As it turns out, Kansas started both of their seven-footers, with sophomore David McCormack getting the nod alongside All-American Udoka Azubuike. The biggest concern with this pairing is going to be on the defensive end of the floor, and there were times where Duke was able to expose them. Matthew Hurt knocked down three threes, including a pair of triples where he simply squared up McCormack, used a jab-step to create space and let fly, and Jack White hit one as well.

There was also this three that Hurt hit, but we’re going to come back to that in a second.

But to be honest, I thought McCormack did an admirable job defensively. I get that this Duke team is not exactly what you might call “good” offensively, but Hurt is super-skilled and he finished the night 4-12 from the floor. I think you live with that if you are Bill Self, just like you live with Vernon Carey hitting threes or Javin DeLaurier trying to go 1-on-1 from 17-feet out.

No, the problem the Jayhawks had was on the offensive end of the floor.

Breaking news, right?

Has anyone pointed out that Kansas turned the ball over 28 times yet?

Just me?

Anyway.

The issue here isn’t necessarily the spacing or the lack of perimeter shooting when playing two bigs. Kansas can scheme their way through that, as Bill Self is a master at diagramming sets that get a defense to move the way he wants them to move. On two separate occasions - once in the first half and once in the second half - Self was able to use exchanges on the baseline to get Jordan Goldwire set up to be burned by a backdoor cut from Ochai Agbaji:

Early in the second half, Marcus Garrett took advantage of Hurt’s inexperience when he was able to get a layup as Hurt stuck too close to McCormack. Six minutes later, when Kansas ran the same play, Duke overhelped and the ball ended up with Agbaji, who missed a wide-open three. Two bigs were on the floor in both instances:

Here’s another one.
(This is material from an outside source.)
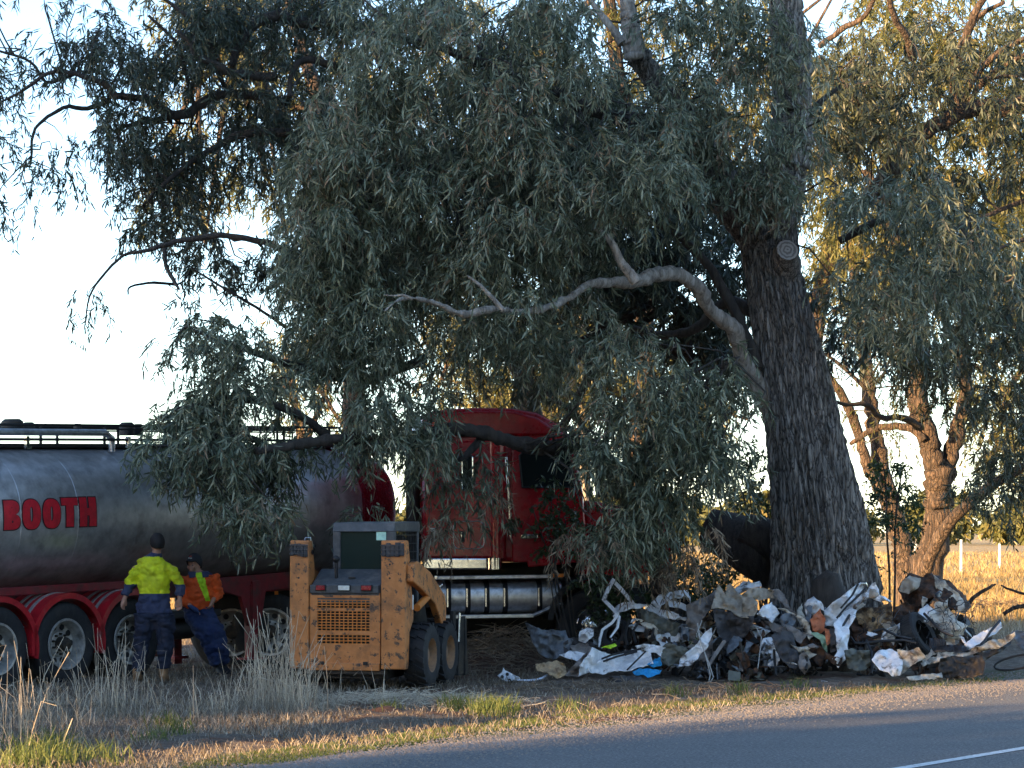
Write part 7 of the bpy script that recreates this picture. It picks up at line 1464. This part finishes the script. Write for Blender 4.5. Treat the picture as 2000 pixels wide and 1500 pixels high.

Self puts McCormack on the opposite wing, and knowing that Duke was icing ball-screens, has Garrett ghost the ball-screen, which creates a lane for Dotson to get to the rim:

This even works when Azubuike gets the ball on the block. I don’t think anyone is ever going to confuse him with Nikola Jokic, but Doke actually passed out of those doubles fairly well. He hit McCormack and De Sousa diving to the bucket, and this kick out resulted in him catching a lob:

Here, Dotson comes off of a ball-screen and has both McCormack and Azubuike open before he decides to throw the ball into the third row:

I think the biggest issue that Kansas is going to face is that their bigs just are not good decision-makers. That’s what they are lacking. This example is the exact same play as the last one, and while Duke’s able to ice and keep Dotson from using the screen, he twice gets the ball to Doke in a 4-on-3 situation - what he’s supposed to do - but nothing good comes of it because that’s not what Doke does:

Frankly, this might have cost Kansas the game. The Jayhawks get the ball to McCormack in the short corner, but since he’s not comfortable throwing the lob - which Doke is asking for - Jack White is able to recover and instead of a dunk and the lead, Kansas has to foul:

Then there’s the high-low game, which was so successful during the weeks where Doke and Dedric Lawson shared a frontcourt last season. There were too many instances during the game where McCormack was unable to get the ball to Doke when he had his man pinned. This last example ties a nice little bow on it all. McCormack misses a 17-footer he shouldn’t be shooting instead of hitting Doke on the block and then fails to locate Hurt in transition:

What could have been a six-point lead is now just a one-point lead.

There are plenty of mistakes that Kansas can clean up, but I’m not sure that there is a way to make this two-big lineup work.